__AIM OF THE EXERCISE__.
Copy each line of the listing below exactly.
* Begin *
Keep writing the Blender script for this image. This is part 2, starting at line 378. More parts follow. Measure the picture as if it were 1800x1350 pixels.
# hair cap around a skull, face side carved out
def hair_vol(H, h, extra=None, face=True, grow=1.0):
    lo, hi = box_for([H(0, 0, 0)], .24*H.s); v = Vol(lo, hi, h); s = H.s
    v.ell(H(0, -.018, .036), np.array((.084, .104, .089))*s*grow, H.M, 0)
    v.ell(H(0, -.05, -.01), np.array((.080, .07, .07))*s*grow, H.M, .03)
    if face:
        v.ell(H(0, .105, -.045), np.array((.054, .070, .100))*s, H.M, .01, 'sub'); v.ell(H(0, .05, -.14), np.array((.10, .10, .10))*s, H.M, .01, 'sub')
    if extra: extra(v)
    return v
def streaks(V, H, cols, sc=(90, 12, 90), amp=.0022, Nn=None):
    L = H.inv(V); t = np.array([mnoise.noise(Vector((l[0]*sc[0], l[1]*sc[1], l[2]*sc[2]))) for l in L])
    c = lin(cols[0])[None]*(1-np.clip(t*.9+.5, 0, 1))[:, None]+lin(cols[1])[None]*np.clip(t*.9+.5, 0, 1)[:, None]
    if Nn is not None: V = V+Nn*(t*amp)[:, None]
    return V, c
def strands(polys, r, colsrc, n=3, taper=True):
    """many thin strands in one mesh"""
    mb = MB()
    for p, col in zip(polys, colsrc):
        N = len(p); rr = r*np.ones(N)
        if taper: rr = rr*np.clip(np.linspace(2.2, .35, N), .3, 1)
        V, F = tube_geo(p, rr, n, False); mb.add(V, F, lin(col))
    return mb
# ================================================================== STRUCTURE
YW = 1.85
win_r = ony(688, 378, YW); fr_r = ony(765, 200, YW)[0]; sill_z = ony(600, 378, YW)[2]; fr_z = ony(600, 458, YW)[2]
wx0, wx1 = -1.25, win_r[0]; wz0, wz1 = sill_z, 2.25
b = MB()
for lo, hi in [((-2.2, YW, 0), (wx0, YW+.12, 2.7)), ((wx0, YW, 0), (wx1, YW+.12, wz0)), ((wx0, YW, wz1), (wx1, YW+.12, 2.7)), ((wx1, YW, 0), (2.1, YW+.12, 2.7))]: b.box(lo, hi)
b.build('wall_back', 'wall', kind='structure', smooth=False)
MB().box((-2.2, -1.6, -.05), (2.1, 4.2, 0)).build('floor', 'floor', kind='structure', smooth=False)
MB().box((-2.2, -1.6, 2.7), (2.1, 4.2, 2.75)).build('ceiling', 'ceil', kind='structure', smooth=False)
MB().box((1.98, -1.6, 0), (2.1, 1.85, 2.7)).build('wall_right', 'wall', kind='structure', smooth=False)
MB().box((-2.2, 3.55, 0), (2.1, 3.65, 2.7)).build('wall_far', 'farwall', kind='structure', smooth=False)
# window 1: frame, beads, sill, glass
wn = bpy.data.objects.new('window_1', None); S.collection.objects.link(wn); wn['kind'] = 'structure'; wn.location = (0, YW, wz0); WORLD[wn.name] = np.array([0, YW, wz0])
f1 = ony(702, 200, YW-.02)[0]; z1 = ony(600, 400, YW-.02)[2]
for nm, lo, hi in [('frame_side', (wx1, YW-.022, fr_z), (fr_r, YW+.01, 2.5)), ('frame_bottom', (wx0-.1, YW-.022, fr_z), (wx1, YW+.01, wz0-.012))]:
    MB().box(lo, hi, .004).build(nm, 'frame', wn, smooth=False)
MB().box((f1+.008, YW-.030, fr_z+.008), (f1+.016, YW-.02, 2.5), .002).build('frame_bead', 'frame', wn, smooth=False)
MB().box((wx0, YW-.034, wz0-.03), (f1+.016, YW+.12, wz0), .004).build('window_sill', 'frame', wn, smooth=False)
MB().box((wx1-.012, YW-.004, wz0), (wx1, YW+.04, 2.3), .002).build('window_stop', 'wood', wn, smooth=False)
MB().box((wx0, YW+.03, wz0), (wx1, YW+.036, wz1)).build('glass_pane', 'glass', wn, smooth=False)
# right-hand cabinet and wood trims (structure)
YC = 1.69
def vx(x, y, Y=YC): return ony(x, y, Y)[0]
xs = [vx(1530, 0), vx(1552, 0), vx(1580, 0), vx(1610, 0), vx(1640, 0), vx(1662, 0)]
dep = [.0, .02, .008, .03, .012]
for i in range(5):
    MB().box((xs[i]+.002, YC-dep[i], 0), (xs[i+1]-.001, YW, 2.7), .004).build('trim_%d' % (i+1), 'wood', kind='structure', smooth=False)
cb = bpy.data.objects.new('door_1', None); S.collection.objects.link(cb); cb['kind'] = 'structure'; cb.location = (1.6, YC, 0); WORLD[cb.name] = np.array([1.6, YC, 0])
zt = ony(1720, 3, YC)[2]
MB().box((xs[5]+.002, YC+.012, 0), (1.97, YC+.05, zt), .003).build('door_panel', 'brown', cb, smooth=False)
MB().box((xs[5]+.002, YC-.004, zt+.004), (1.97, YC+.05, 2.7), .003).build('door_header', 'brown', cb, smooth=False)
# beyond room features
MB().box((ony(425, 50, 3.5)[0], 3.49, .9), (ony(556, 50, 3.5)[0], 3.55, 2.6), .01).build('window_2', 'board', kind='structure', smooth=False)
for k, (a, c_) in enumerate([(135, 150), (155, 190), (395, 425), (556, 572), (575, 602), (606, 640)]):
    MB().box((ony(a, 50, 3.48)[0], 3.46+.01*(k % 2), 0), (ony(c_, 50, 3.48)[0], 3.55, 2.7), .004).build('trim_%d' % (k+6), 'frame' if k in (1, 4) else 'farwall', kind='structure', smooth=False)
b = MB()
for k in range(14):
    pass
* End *
__THE RESPONSE__.
Keep writing the Blender script for this image. This is part 2, starting at line 378. More parts follow. Measure the picture as if it were 1800x1350 pixels.
# hair cap around a skull, face side carved out
def hair_vol(H, h, extra=None, face=True, grow=1.0):
    lo, hi = box_for([H(0, 0, 0)], .24*H.s); v = Vol(lo, hi, h); s = H.s
    v.ell(H(0, -.018, .036), np.array((.084, .104, .089))*s*grow, H.M, 0)
    v.ell(H(0, -.05, -.01), np.array((.080, .07, .07))*s*grow, H.M, .03)
    if face:
        v.ell(H(0, .105, -.045), np.array((.054, .070, .100))*s, H.M, .01, 'sub'); v.ell(H(0, .05, -.14), np.array((.10, .10, .10))*s, H.M, .01, 'sub')
    if extra: extra(v)
    return v
def streaks(V, H, cols, sc=(90, 12, 90), amp=.0022, Nn=None):
    L = H.inv(V); t = np.array([mnoise.noise(Vector((l[0]*sc[0], l[1]*sc[1], l[2]*sc[2]))) for l in L])
    c = lin(cols[0])[None]*(1-np.clip(t*.9+.5, 0, 1))[:, None]+lin(cols[1])[None]*np.clip(t*.9+.5, 0, 1)[:, None]
    if Nn is not None: V = V+Nn*(t*amp)[:, None]
    return V, c
def strands(polys, r, colsrc, n=3, taper=True):
    """many thin strands in one mesh"""
    mb = MB()
    for p, col in zip(polys, colsrc):
        N = len(p); rr = r*np.ones(N)
        if taper: rr = rr*np.clip(np.linspace(2.2, .35, N), .3, 1)
        V, F = tube_geo(p, rr, n, False); mb.add(V, F, lin(col))
    return mb
# ================================================================== STRUCTURE
YW = 1.85
win_r = ony(688, 378, YW); fr_r = ony(765, 200, YW)[0]; sill_z = ony(600, 378, YW)[2]; fr_z = ony(600, 458, YW)[2]
wx0, wx1 = -1.25, win_r[0]; wz0, wz1 = sill_z, 2.25
b = MB()
for lo, hi in [((-2.2, YW, 0), (wx0, YW+.12, 2.7)), ((wx0, YW, 0), (wx1, YW+.12, wz0)), ((wx0, YW, wz1), (wx1, YW+.12, 2.7)), ((wx1, YW, 0), (2.1, YW+.12, 2.7))]: b.box(lo, hi)
b.build('wall_back', 'wall', kind='structure', smooth=False)
MB().box((-2.2, -1.6, -.05), (2.1, 4.2, 0)).build('floor', 'floor', kind='structure', smooth=False)
MB().box((-2.2, -1.6, 2.7), (2.1, 4.2, 2.75)).build('ceiling', 'ceil', kind='structure', smooth=False)
MB().box((1.98, -1.6, 0), (2.1, 1.85, 2.7)).build('wall_right', 'wall', kind='structure', smooth=False)
MB().box((-2.2, 3.55, 0), (2.1, 3.65, 2.7)).build('wall_far', 'farwall', kind='structure', smooth=False)
# window 1: frame, beads, sill, glass
wn = bpy.data.objects.new('window_1', None); S.collection.objects.link(wn); wn['kind'] = 'structure'; wn.location = (0, YW, wz0); WORLD[wn.name] = np.array([0, YW, wz0])
f1 = ony(702, 200, YW-.02)[0]; z1 = ony(600, 400, YW-.02)[2]
for nm, lo, hi in [('frame_side', (wx1, YW-.022, fr_z), (fr_r, YW+.01, 2.5)), ('frame_bottom', (wx0-.1, YW-.022, fr_z), (wx1, YW+.01, wz0-.012))]:
    MB().box(lo, hi, .004).build(nm, 'frame', wn, smooth=False)
MB().box((f1+.008, YW-.030, fr_z+.008), (f1+.016, YW-.02, 2.5), .002).build('frame_bead', 'frame', wn, smooth=False)
MB().box((wx0, YW-.034, wz0-.03), (f1+.016, YW+.12, wz0), .004).build('window_sill', 'frame', wn, smooth=False)
MB().box((wx1-.012, YW-.004, wz0), (wx1, YW+.04, 2.3), .002).build('window_stop', 'wood', wn, smooth=False)
MB().box((wx0, YW+.03, wz0), (wx1, YW+.036, wz1)).build('glass_pane', 'glass', wn, smooth=False)
# right-hand cabinet and wood trims (structure)
YC = 1.69
def vx(x, y, Y=YC): return ony(x, y, Y)[0]
xs = [vx(1530, 0), vx(1552, 0), vx(1580, 0), vx(1610, 0), vx(1640, 0), vx(1662, 0)]
dep = [.0, .02, .008, .03, .012]
for i in range(5):
    MB().box((xs[i]+.002, YC-dep[i], 0), (xs[i+1]-.001, YW, 2.7), .004).build('trim_%d' % (i+1), 'wood', kind='structure', smooth=False)
cb = bpy.data.objects.new('door_1', None); S.collection.objects.link(cb); cb['kind'] = 'structure'; cb.location = (1.6, YC, 0); WORLD[cb.name] = np.array([1.6, YC, 0])
zt = ony(1720, 3, YC)[2]
MB().box((xs[5]+.002, YC+.012, 0), (1.97, YC+.05, zt), .003).build('door_panel', 'brown', cb, smooth=False)
MB().box((xs[5]+.002, YC-.004, zt+.004), (1.97, YC+.05, 2.7), .003).build('door_header', 'brown', cb, smooth=False)
# beyond room features
MB().box((ony(425, 50, 3.5)[0], 3.49, .9), (ony(556, 50, 3.5)[0], 3.55, 2.6), .01).build('window_2', 'board', kind='structure', smooth=False)
for k, (a, c_) in enumerate([(135, 150), (155, 190), (395, 425), (556, 572), (575, 602), (606, 640)]):
    MB().box((ony(a, 50, 3.48)[0], 3.46+.01*(k % 2), 0), (ony(c_, 50, 3.48)[0], 3.55, 2.7), .004).build('trim_%d' % (k+6), 'frame' if k in (1, 4) else 'farwall', kind='structure', smooth=False)
b = MB()
for k in range(14):
    pass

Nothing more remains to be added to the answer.